Mother’s Day (2016)

mothers-dayI’ll admit I wish I’d known more about filmmaker Nico Raineau sooner, as he’s managed to deliver some really interesting short films lately. “Mother’s Day” is a complete departure from the bone crunching action drama of “Brix and the Bitch” and it’s a fine drama comedy that I wanted more from. And you know you’re watching a great short film when you could have sat through two hours of the characters barely noticing the time pass. Lauren Schacher (who co-writes with Raineau) plays Mara, a young clubber who awakens in the house of the man she spent the night with one morning.

The man she was with is happy to leave and be on his way leaving her behind in his apartment. As Mara prepares to leave for work, she meets young Brandon who is sitting by the door waiting for his dad. Unprepared and incapable of leaving him alone, she takes Brandon along with her for the day, looking for his dad and finding the circumstances of his life somewhat sad.
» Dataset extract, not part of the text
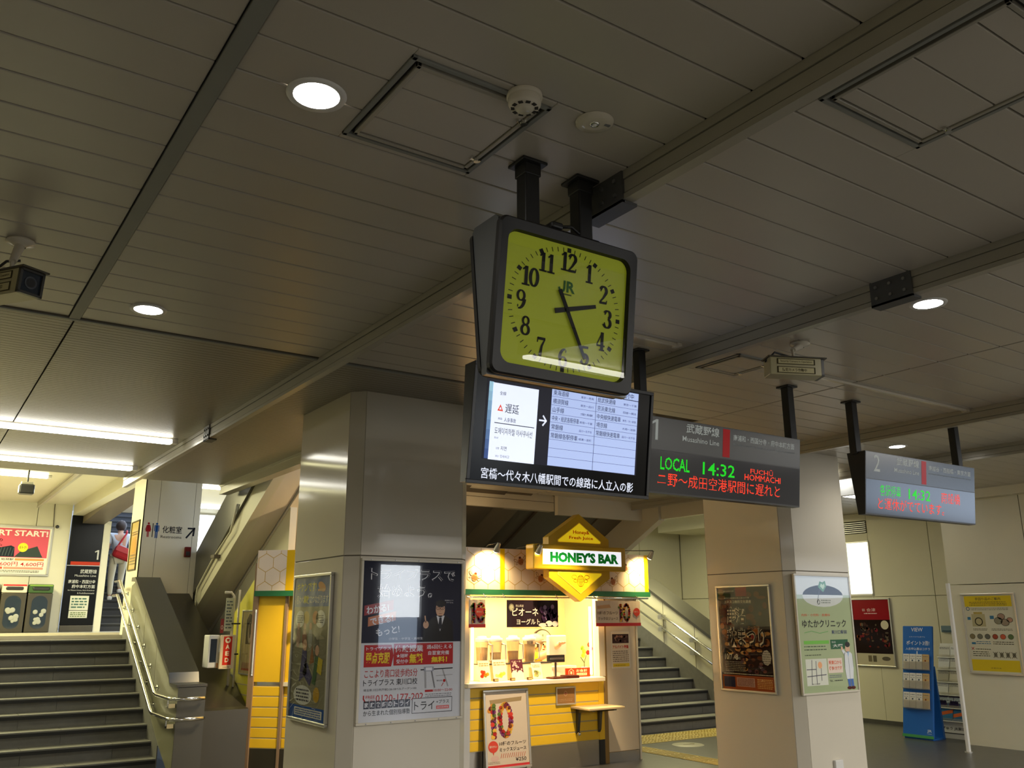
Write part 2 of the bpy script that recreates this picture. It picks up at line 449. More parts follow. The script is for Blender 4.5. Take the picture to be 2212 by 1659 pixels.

Forced to go to work as a cleaning lady, Mara soon finds the appeal of a steady life of being a mother when she is forced to chase after the precocious Brandon as well as her client’s young daughter Violet. Raineau thankfully avoids a lot of clichés and side steps pit falls that could have turned “Mother’s Day” in to a trite drama comedy.

The performances all around are absolutely excellent and very natural, with stars Schacher and Robert Carbo presenting a fantastic chemistry with one another. Raineau depicts the stability of family life as a charming circumstance, while Mara slowly grows and begins to see what the other side of the fence is like. She’s already been the party girl, now whether she likes it or not, she’s experiencing what being a mom and looking after someone but herself is like. “Mother’s Day” is a remarkable drama comedy that packs one heck of a great plot twist. I thought I had this film pegged from the outset, but Raineau twists conventions and hands audiences something very outside the box and compelling.